First, the sensor can detect the resonance of receiver when the coupling coefficient is extremely low. Due to the high quality factor of the quartz, the current in the transmitter has a recognizable change in a narrow frequency band when κ is low. In addition, the tuning capacitor in the transmitter increases the output power of the transmitter coil.

Second, the resonant frequency of the sensor is nearly independent of the wireless sensing distance if the coupling coefficient κ is low enough. One reason is that the difference in quality factors between the transmitter and the receiver is relatively higher than conventional inductor-capacitor (LC) based passive wireless sensors. Another reason is that the long sensing distance allows the sensor to measure the peak signal when κ is relatively low. In this case, the separation of eigenvalues caused by the variation of the coupling coefficient can be neglected. This property suggests that the sensor has a high stability when there is a misalignment or relative motion between coils.

The BAW passive wireless sensor may be compatible with a UAV-based monitoring platform for strain measurement of large buildings. The high stability of the sensor can reduce the measurement error due to the non-stationary motion or position error of the UAV. Thanks to the long wireless sensing distance, the UAV can collect the sensor signal at a safe distance. The operating frequency of the sensor is much lower than the communication bands of the UAV, so the signal interference to the sensor can be minimized. To mount the sensors, we propose a non-contact sensor-mounting method based on magnetic suction and pressure-curing adhesives. We will embed permanent magnets into the left and right supports of a sensor and spray pressure-cured adhesives on its substrate. The UAV will carry a sensor mounting module and approach the steel surface of the measured structure. The module includes a magazine-like structure that releases the sensor when the door is opened. The sensor will be attached to the measured surface by magnetic suction. The adhesive will cure under the pressure. This concept is shown in Figure 12.

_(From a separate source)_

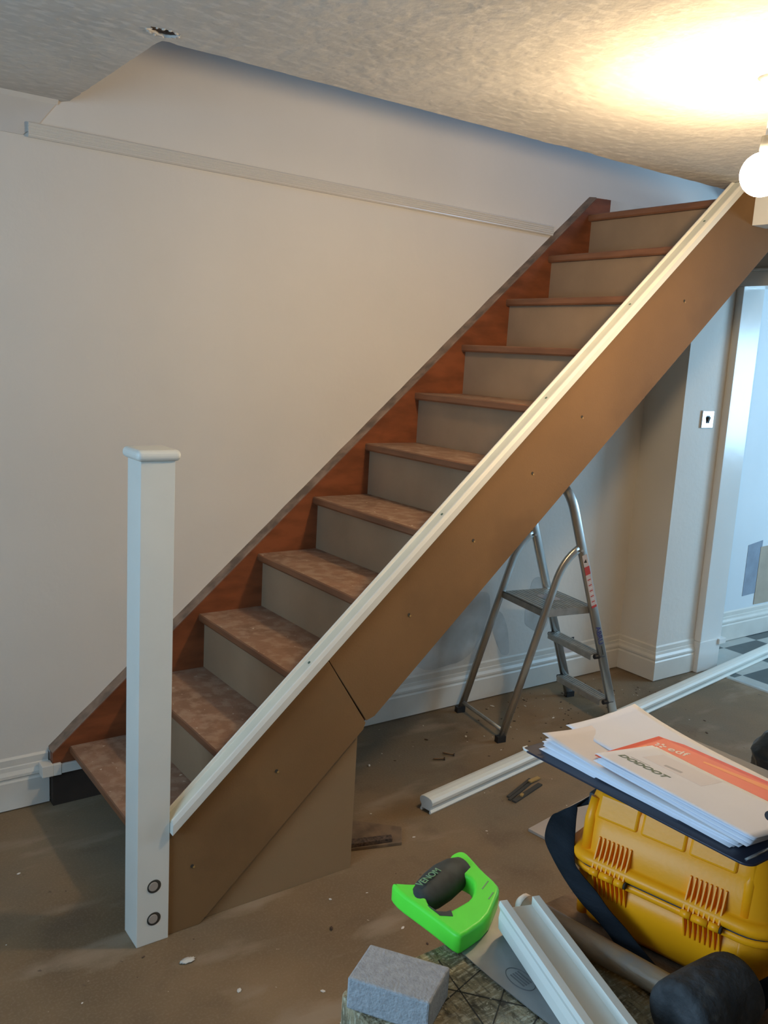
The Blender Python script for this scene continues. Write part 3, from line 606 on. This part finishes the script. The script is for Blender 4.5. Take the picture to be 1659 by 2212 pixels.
# length of handrail, groove upwards
a0 = Vector((-0.017, -2.128, T + 0.0048)); a1 = Vector((-0.150, -2.52, T + 0.0048)); d = (a1 - a0); dn = d.normalized(); s = Vector((dn.y, -dn.x, 0))
bm = B(); hr2 = [(x, 0.050 - y * 0.83) for x, y in HR]; hr2 = [(x, max(y, 0.0)) for x, y in hr2]
hr2 = [(-0.0285, 0.050), (-0.018, 0.050), (-0.018, 0.038), (0.018, 0.038), (0.018, 0.050), (0.0285, 0.050), (0.0300, 0.044), (0.0270, 0.036), (0.0285, 0.026), (0.0275, 0.010), (0.020, 0.0), (-0.020, 0.0), (-0.0275, 0.010), (-0.0285, 0.026), (-0.0270, 0.036), (-0.0300, 0.044)]
ex = Vector((1, 0.22, 0)).normalized()
n0 = [bm.verts.new(s * x * 1.0 + Vector((0, 0, y))) for x, y in hr2]; n1 = [bm.verts.new(d + s * x + Vector((0, 0, y))) for x, y in hr2]
for i in range(len(n0)): bm.faces.new((n0[i], n0[(i + 1) % len(n0)], n1[(i + 1) % len(n0)], n1[i]))
bm.faces.new(n0[::-1]); bm.faces.new(n1)
o = obj('handrail', bm, M['primer'], None, 0.0006); o.location = a0; tag(o, 'short white handrail offcut, groove upwards, lying over the saw blade', 'handrail')

# rubber mallet
MA = thing('rubber_mallet', 'rubber mallet with a worn wooden shaft and black head on the workbench', 'mallet', (0.052, -2.375, T))
bm = B(); sp = [(-0.031, 0.268, 0.0165), (-0.029, 0.24, 0.0175), (-0.022, 0.16, 0.022), (-0.017, 0.08, 0.030), (-0.012, 0.0, 0.038), (-0.010, -0.015, 0.040)]
add_tube(bm, sp, [0.0155, 0.0165, 0.0165, 0.0155, 0.0145, 0.014], 16); sh = obj('shaft', bm, M['shaft'], MA)
bm = B(); add_tube(bm, [(-0.0311, 0.2675, 0.0165), (-0.0316, 0.276, 0.0165), (-0.0318, 0.281, 0.0165)], [0.0158, 0.0150, 0.009], 16); o = obj('shaft_end', bm, M['shaft_end'], sh); o['label'] = 'pale worn end of the shaft'
bm = B(); hc = Vector((-0.008, 0.004, 0.042)); ax = Vector((1.0, -0.03, 0)).normalized()
add_tube(bm, [hc + ax * v for v in (-0.056, -0.055, -0.051, -0.045, -0.03, 0, 0.03, 0.045, 0.051, 0.055, 0.056)], [0.030, 0.0355, 0.0395, 0.041, 0.0415, 0.0418, 0.0415, 0.041, 0.0395, 0.0355, 0.030], 36); obj('head', bm, M['rubber'], MA)

# yellow case: local x along its hinge side, y its depth
ux = Vector((0.2353, -0.9719, 0))
CA = thing('tool_case', 'yellow hard plastic case with black shoulder strap on the workbench', 'case', (0.081, -2.163, T), math.atan2(ux.y, ux.x))
X0, X1, Y0, Y1 = -0.034, 0.232, -0.002, 0.168
def sect(z, ins, r): return [(x, y, z) for x, y in rrect(X0 + ins, X1 - ins, Y0 + ins, Y1 - ins, max(r - ins * 0.5, 0.006), 7)]
bm = B(); loft(bm, [sect(0.001, 0.020, 0.036), sect(0.004, 0.012, 0.038), sect(0.012, 0.007, 0.04), sect(0.05, 0.003, 0.04), sect(0.082, 0.0, 0.04)]); body = obj('body', bm, M['yellow'], CA)
bm = B(); loft(bm, [sect(0.080, 0.001, 0.04), sect(0.081, -0.007, 0.04), sect(0.083, -0.009, 0.04), sect(0.0885, -0.009, 0.04), sect(0.0905, -0.007, 0.04)]); obj('body_rim', bm, M['yellow'], body)
bm = B(); loft(bm, [sect(0.0905, -0.0068, 0.04), sect(0.0935, -0.0068, 0.04)]); obj('seal', bm, M['gasket'], CA)
bm = B(); loft(bm, [sect(0.0935, -0.008, 0.04), sect(0.095, -0.011, 0.04), sect(0.1, -0.0125, 0.04), sect(0.106, -0.011, 0.04), sect(0.109, -0.004, 0.04), sect(0.110, 0.0015, 0.04), sect(0.158, 0.005, 0.04), sect(0.178, 0.010, 0.04), sect(0.192, 0.018, 0.04), sect(0.200, 0.030, 0.04), sect(0.2075, 0.046, 0.04)])
lid = obj('lid', bm, M['yellow'], CA)
for (xa, xb) in ((-0.004, 0.054), (0.058, 0.118), (0.122, 0.182)):       # raised pads along the lid shoulder
    bm = B(); add_hex(bm, [(xa, -0.0005, 0.158), (xb, -0.0005, 0.158), (xb, 0.020, 0.158), (xa, 0.020, 0.158)], [(xa, 0.008, 0.189), (xb, 0.008, 0.189), (xb, 0.022, 0.196), (xa, 0.022, 0.196)]); obj('shoulder_pad', bm, M['yellow'], lid, 0.004, segs=3)
for xa in (-0.014, 0.196):                                               # corner pillars
    bm = B(); add_tube(bm, [(xa, 0.007, 0.108), (xa, 0.010, 0.150), (xa + 0.001, 0.017, 0.178)], [0.0085, 0.0085, 0.007], 12); obj('corner_rib', bm, M['yellow'], lid)
    bm = B(); add_tube(bm, [(xa, 0.012, 0.012), (xa, 0.007, 0.082)], [0.0085, 0.0085], 12); obj('corner_rib', bm, M['yellow'], body)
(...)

Finally, we point out the problems of the prototype, which should be considered in future work. The first issue is the repeatability of the sensor. The manufacturing processing error, such as the parallelism errors between the contact unit and the wafer, will lead to a difference in sensitivity. The second issue is that the BAW sensor in this article is designed to measure the surface curvature of the measured material, so it is not sensitive to the tensile strain (see Figure A1b in Appendix A). The bridge-like structure converts the rotation between two supports into the normal force applied to the wafer surface. To measure the tensile strain, we can rotate the current structure by 90 degrees. In this case, the wafer is vertical to the measured material and sandwiched between two supports on the left and right sides. The tensile strain will separate two supports so that the contact pressure decreases.

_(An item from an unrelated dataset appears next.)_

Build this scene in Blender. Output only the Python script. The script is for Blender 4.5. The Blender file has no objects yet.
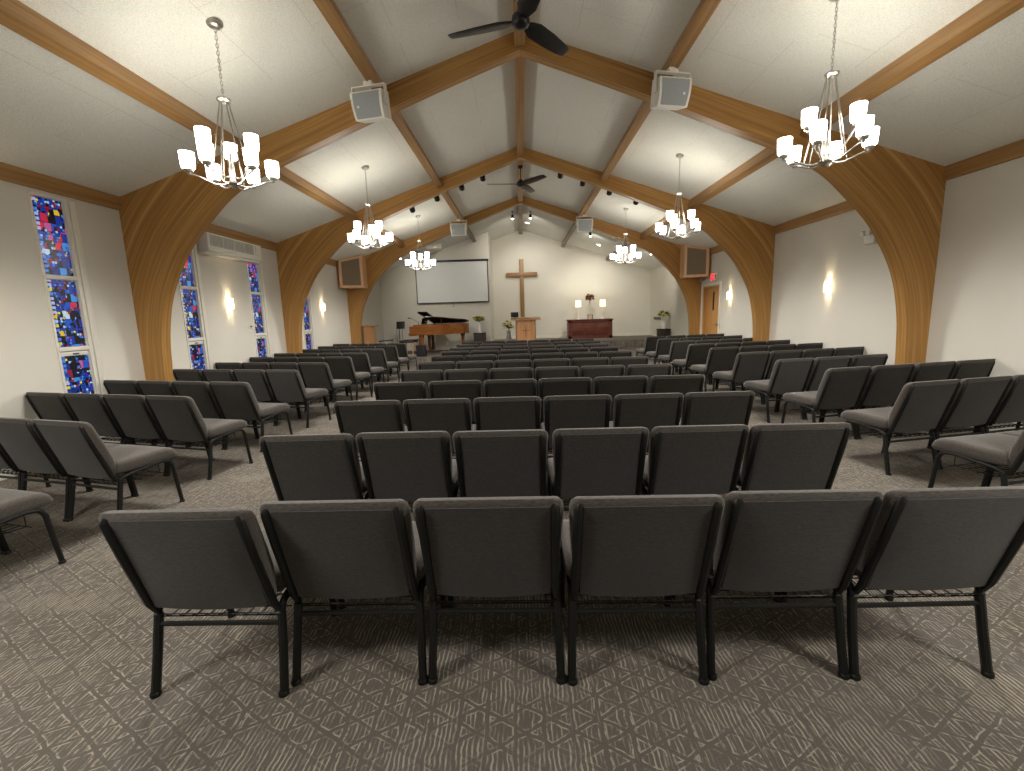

The third issue is the influence of environmental conditions on BAW strain sensors, such as humidity and temperature. As shown in Figure 13a, the resonant frequency increases with increasing temperature. The thermal expansion of the sensor housing applied an added force to the wafer, which is superimposed on the force due to the deformation of the measured material. Therefore, the sensor requires temperature compensation to reduce the thermal effect on real applications. Figure 13b shows the compensated results when the room temperature was inconstant. According to the relationship between the force applied to the wafer and the resonance shift, we can calculate the force due to thermal expansion F_temp and the total force applied to the wafer F_total. Thus, the force due to strain follows F_strain = F_total − F_temp. However, this method is unable to compensate for the effect of humidity. When water droplets are attached to the wafer surface, the droplets increase the mass of the wafer, so the resonant frequency decreases with increasing humidity (see Figure 13c,d). Unlike temperature, the added mass due to humidity and the added stiffness due to strain are not superimposable, so the calibration of humidity is beyond the scope of this paper. As an alternative solution, a sealed sensor package can separate the wafer from the moisture.

5. Conclusions

In this paper, we present the principle and design of a bulk acoustic wave strain sensor for passive wireless sensing. To the best of our knowledge, this is the first BAW sensor that can be used for strain measurement. The BAW sensor has a higher quality factor than a conventional LC-based strain sensor, so the resonant frequency of a BAW passive wireless sensor can be recognized when the coupling coefficient is relatively low. We established analytical and numerical models to investigate the contact mechanisms between the quartz wafer and the sensor housing. In addition, we used a prototype BAW passive wireless strain sensor to evaluate the sensor performance. The maximum resolution is 0.6 με, the sensitivity is constantly 5.6 Hz/με, and the maximum sensing distance is up to 10 cm.